Heureusement, le final de Mark Of The Necrogram va un peu rattraper le coup, avec un "Crown of Horns" bien couillu et plus digne du trio de départ de l’album que de son milieu assez vain, et un "From the Great Above to the Great Below" dynamique et très sympathique (pour du Necrophobic). L’outro "Undergången" clôt cet album au final tout juste satisfaisant car très hétérogène. Certes, Hrimthursum avait aussi des passages à vide en son temps (il faut dire qu’il comptait 3 morceaux complets de plus et atteignait l’heure de musique), mais Mark Of The Necrogram en pâtit encore plus vu son départ en fanfare et son final bien mordant. C’est dommage car avec ses excellents singles Mark Of The Necrogram promettait vraiment beaucoup. Le même problème qu’avec Womb Of Lilithu en son temps finalement… Cela fait tout de même plaisir de réentendre du Necrophobic « classique », mais Mark Of The Necrogram est tout de même inférieur à tout ce que le groupe avait produit entre 1999 et 2009, ses dix glorieuses en définitive. Le retour de la paire infernale de gratteux et du chanteur de The Nocturnal Silence est tout de même auréolé d’un minimum de réussite, sans tomber dans un trip trop passéiste, juste une nouvelle continuité qui fait oublier le décalé Womb Of Lilithu. En gardant les meilleurs morceaux on obtiendrait un EP assez énorme, en tant qu’album complet c’est plus discutable. On retiendra donc entre autres les "Mark of the Necrogram", "Crown of Horns" et bien sûr l’exceptionnel "Tsar Bomba" qui vous fera taper du pied pendant tout le reste de l’année 2018, pour un album du coup très inégal mais assez correct globalement, une fois que l’on fait la moyenne.
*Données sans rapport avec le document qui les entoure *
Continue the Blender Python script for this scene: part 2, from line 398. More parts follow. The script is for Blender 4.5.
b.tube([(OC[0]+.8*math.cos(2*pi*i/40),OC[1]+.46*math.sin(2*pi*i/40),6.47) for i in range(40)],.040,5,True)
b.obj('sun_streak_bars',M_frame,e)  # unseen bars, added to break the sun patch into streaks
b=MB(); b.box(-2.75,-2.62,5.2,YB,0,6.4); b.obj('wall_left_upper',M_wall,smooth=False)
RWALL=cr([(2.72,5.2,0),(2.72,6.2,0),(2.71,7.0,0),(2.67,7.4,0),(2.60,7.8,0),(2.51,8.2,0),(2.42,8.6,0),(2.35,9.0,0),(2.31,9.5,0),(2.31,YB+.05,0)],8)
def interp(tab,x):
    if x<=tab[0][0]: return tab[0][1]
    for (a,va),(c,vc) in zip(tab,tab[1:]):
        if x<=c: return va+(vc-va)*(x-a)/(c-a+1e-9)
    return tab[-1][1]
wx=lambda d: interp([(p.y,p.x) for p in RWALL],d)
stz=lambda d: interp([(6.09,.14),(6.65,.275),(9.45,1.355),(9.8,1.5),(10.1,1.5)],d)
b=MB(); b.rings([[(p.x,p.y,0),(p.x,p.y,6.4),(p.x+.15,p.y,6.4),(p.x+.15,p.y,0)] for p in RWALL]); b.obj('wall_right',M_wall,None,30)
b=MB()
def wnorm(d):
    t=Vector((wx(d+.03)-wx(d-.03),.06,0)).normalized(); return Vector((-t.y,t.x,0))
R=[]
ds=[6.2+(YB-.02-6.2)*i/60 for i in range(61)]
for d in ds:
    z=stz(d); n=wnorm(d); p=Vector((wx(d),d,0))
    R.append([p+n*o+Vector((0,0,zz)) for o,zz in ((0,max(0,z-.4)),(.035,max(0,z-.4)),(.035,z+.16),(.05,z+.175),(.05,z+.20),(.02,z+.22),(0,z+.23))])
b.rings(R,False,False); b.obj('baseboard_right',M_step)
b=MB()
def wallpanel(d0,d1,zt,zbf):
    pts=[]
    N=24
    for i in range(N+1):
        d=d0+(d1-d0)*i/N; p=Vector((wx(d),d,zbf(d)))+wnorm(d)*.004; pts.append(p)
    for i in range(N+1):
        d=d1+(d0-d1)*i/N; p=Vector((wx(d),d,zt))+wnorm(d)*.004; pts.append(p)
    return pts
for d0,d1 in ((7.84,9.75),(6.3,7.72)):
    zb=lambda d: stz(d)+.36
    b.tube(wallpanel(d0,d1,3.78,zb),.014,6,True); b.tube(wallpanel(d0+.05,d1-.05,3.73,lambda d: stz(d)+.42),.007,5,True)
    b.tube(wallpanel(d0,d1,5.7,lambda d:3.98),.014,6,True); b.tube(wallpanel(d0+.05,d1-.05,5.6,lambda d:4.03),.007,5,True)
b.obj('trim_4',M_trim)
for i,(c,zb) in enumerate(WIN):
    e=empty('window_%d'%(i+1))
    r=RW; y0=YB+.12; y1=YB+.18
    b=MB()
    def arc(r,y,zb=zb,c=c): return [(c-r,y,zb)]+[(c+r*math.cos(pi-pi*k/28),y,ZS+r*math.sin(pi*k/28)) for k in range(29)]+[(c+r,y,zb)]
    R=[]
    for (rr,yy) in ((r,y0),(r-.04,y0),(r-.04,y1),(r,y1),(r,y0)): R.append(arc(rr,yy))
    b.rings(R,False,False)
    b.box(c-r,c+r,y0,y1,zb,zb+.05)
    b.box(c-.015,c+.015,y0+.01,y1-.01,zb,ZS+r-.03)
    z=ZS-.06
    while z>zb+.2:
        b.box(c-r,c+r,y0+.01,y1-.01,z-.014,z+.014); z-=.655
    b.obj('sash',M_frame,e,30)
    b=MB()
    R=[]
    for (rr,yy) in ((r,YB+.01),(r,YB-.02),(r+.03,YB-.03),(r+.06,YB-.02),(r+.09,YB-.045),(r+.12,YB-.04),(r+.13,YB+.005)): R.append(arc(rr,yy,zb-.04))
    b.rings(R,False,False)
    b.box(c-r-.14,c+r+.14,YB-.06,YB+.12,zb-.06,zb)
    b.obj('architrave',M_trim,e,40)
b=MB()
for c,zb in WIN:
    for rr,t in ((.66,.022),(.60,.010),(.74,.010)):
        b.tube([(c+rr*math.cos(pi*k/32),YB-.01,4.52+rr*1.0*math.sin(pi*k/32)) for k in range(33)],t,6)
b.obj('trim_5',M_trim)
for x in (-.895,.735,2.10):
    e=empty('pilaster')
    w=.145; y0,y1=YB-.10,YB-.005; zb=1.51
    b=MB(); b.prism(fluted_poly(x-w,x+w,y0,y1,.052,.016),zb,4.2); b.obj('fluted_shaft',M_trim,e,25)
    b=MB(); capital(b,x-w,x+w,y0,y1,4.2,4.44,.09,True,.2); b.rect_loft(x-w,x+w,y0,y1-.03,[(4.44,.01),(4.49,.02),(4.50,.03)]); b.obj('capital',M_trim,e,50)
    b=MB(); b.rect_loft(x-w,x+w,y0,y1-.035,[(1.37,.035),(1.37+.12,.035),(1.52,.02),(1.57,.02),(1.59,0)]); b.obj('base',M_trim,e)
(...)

Le Necrophobic classique est de retour, c’est le plus important même s’il y a du déchet et de la baisse d’inspiration à côté de performances de Black/Death mélo suédois, en espérant désormais que cela soit suffisant pour réussir à raviver vraiment la flamme à plus long terme…

 

Tracklist de Mark Of The Necrogram :

1. Mark of the Necrogram (4:53)
2. Odium Caecum (4:25)
3. Tsar Bomba (5:40)
4. Lamashtu (5:20)
5. Sacrosanct (4:38)
6. Pesta (5:59)
7. Requiem for a Dying Sun (4:39)
8. Crown of Horns (3:59)
9. From the Great Above to the Great Below (5:53)
10. Undergången (2:48)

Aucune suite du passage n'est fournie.